● Recorded information
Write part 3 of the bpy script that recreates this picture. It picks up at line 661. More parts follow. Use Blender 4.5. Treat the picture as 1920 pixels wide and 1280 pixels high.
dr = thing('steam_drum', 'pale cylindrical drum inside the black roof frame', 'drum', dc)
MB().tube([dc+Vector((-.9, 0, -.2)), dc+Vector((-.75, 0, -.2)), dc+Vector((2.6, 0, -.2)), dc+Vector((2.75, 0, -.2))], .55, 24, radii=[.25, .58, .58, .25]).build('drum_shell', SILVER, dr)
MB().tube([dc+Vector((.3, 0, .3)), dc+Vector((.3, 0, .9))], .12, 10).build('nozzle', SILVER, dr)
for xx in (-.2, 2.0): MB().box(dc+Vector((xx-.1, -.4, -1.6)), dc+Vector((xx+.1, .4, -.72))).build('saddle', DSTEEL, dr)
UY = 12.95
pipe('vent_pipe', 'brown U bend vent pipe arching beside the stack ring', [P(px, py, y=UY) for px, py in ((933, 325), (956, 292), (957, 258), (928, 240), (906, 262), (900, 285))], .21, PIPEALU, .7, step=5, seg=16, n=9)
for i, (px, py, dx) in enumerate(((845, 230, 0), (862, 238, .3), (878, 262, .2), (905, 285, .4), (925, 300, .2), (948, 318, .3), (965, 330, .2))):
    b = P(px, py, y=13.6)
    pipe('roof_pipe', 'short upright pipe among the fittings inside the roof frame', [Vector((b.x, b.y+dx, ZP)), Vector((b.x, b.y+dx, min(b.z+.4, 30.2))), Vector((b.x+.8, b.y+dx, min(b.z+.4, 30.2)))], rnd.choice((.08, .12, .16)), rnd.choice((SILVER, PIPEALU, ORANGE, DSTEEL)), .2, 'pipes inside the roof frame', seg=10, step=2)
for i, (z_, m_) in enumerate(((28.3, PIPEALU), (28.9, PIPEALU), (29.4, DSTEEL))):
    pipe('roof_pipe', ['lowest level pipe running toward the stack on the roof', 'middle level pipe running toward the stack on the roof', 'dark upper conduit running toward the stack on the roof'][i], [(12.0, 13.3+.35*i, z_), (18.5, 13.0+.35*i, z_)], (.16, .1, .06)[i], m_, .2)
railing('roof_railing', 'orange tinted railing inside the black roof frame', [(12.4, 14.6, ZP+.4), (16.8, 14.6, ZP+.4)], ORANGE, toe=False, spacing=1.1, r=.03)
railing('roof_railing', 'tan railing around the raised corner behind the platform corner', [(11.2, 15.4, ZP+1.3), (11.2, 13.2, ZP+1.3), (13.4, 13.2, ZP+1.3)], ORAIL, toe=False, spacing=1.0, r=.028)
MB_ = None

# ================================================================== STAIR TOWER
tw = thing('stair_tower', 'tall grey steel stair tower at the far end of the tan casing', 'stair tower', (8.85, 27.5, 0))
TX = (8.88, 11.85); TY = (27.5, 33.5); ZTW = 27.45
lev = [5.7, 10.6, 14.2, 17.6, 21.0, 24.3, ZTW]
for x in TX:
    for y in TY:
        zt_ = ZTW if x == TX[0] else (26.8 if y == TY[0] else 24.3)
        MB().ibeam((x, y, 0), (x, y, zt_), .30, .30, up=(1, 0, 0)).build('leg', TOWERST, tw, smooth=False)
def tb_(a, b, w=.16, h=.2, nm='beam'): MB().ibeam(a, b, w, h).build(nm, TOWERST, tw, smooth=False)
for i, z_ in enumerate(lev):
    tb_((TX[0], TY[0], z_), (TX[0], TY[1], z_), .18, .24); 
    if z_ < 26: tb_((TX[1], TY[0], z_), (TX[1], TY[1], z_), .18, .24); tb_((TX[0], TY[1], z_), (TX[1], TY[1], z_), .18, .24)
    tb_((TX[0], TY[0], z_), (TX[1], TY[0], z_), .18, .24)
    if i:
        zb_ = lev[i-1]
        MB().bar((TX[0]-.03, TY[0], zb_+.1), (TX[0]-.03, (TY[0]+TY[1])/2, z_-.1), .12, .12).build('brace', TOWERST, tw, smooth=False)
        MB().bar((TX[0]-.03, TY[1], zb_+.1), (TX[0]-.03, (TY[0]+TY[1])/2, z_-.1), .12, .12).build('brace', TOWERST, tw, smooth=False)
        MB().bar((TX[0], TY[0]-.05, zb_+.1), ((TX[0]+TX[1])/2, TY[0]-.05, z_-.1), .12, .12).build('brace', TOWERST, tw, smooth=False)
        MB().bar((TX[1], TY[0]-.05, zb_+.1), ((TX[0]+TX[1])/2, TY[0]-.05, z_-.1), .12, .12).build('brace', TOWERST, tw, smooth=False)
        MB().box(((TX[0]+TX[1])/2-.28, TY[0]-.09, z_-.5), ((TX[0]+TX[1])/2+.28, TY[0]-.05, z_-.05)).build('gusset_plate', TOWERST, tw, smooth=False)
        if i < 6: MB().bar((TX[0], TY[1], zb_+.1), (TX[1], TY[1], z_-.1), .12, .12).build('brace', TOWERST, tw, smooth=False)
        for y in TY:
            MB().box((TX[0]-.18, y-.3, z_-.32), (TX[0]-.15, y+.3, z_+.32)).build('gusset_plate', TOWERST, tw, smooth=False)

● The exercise
Copy down the whole of the data above, matching it exactly.

● Written response
Write part 3 of the bpy script that recreates this picture. It picks up at line 661. More parts follow. Use Blender 4.5. Treat the picture as 1920 pixels wide and 1280 pixels high.
dr = thing('steam_drum', 'pale cylindrical drum inside the black roof frame', 'drum', dc)
MB().tube([dc+Vector((-.9, 0, -.2)), dc+Vector((-.75, 0, -.2)), dc+Vector((2.6, 0, -.2)), dc+Vector((2.75, 0, -.2))], .55, 24, radii=[.25, .58, .58, .25]).build('drum_shell', SILVER, dr)
MB().tube([dc+Vector((.3, 0, .3)), dc+Vector((.3, 0, .9))], .12, 10).build('nozzle', SILVER, dr)
for xx in (-.2, 2.0): MB().box(dc+Vector((xx-.1, -.4, -1.6)), dc+Vector((xx+.1, .4, -.72))).build('saddle', DSTEEL, dr)
UY = 12.95
pipe('vent_pipe', 'brown U bend vent pipe arching beside the stack ring', [P(px, py, y=UY) for px, py in ((933, 325), (956, 292), (957, 258), (928, 240), (906, 262), (900, 285))], .21, PIPEALU, .7, step=5, seg=16, n=9)
for i, (px, py, dx) in enumerate(((845, 230, 0), (862, 238, .3), (878, 262, .2), (905, 285, .4), (925, 300, .2), (948, 318, .3), (965, 330, .2))):
    b = P(px, py, y=13.6)
    pipe('roof_pipe', 'short upright pipe among the fittings inside the roof frame', [Vector((b.x, b.y+dx, ZP)), Vector((b.x, b.y+dx, min(b.z+.4, 30.2))), Vector((b.x+.8, b.y+dx, min(b.z+.4, 30.2)))], rnd.choice((.08, .12, .16)), rnd.choice((SILVER, PIPEALU, ORANGE, DSTEEL)), .2, 'pipes inside the roof frame', seg=10, step=2)
for i, (z_, m_) in enumerate(((28.3, PIPEALU), (28.9, PIPEALU), (29.4, DSTEEL))):
    pipe('roof_pipe', ['lowest level pipe running toward the stack on the roof', 'middle level pipe running toward the stack on the roof', 'dark upper conduit running toward the stack on the roof'][i], [(12.0, 13.3+.35*i, z_), (18.5, 13.0+.35*i, z_)], (.16, .1, .06)[i], m_, .2)
railing('roof_railing', 'orange tinted railing inside the black roof frame', [(12.4, 14.6, ZP+.4), (16.8, 14.6, ZP+.4)], ORANGE, toe=False, spacing=1.1, r=.03)
railing('roof_railing', 'tan railing around the raised corner behind the platform corner', [(11.2, 15.4, ZP+1.3), (11.2, 13.2, ZP+1.3), (13.4, 13.2, ZP+1.3)], ORAIL, toe=False, spacing=1.0, r=.028)
MB_ = None

# ================================================================== STAIR TOWER
tw = thing('stair_tower', 'tall grey steel stair tower at the far end of the tan casing', 'stair tower', (8.85, 27.5, 0))
TX = (8.88, 11.85); TY = (27.5, 33.5); ZTW = 27.45
lev = [5.7, 10.6, 14.2, 17.6, 21.0, 24.3, ZTW]
for x in TX:
    for y in TY:
        zt_ = ZTW if x == TX[0] else (26.8 if y == TY[0] else 24.3)
        MB().ibeam((x, y, 0), (x, y, zt_), .30, .30, up=(1, 0, 0)).build('leg', TOWERST, tw, smooth=False)
def tb_(a, b, w=.16, h=.2, nm='beam'): MB().ibeam(a, b, w, h).build(nm, TOWERST, tw, smooth=False)
for i, z_ in enumerate(lev):
    tb_((TX[0], TY[0], z_), (TX[0], TY[1], z_), .18, .24); 
    if z_ < 26: tb_((TX[1], TY[0], z_), (TX[1], TY[1], z_), .18, .24); tb_((TX[0], TY[1], z_), (TX[1], TY[1], z_), .18, .24)
    tb_((TX[0], TY[0], z_), (TX[1], TY[0], z_), .18, .24)
    if i:
        zb_ = lev[i-1]
        MB().bar((TX[0]-.03, TY[0], zb_+.1), (TX[0]-.03, (TY[0]+TY[1])/2, z_-.1), .12, .12).build('brace', TOWERST, tw, smooth=False)
        MB().bar((TX[0]-.03, TY[1], zb_+.1), (TX[0]-.03, (TY[0]+TY[1])/2, z_-.1), .12, .12).build('brace', TOWERST, tw, smooth=False)
        MB().bar((TX[0], TY[0]-.05, zb_+.1), ((TX[0]+TX[1])/2, TY[0]-.05, z_-.1), .12, .12).build('brace', TOWERST, tw, smooth=False)
        MB().bar((TX[1], TY[0]-.05, zb_+.1), ((TX[0]+TX[1])/2, TY[0]-.05, z_-.1), .12, .12).build('brace', TOWERST, tw, smooth=False)
        MB().box(((TX[0]+TX[1])/2-.28, TY[0]-.09, z_-.5), ((TX[0]+TX[1])/2+.28, TY[0]-.05, z_-.05)).build('gusset_plate', TOWERST, tw, smooth=False)
        if i < 6: MB().bar((TX[0], TY[1], zb_+.1), (TX[1], TY[1], z_-.1), .12, .12).build('brace', TOWERST, tw, smooth=False)
        for y in TY:
            MB().box((TX[0]-.18, y-.3, z_-.32), (TX[0]-.15, y+.3, z_+.32)).build('gusset_plate', TOWERST, tw, smooth=False)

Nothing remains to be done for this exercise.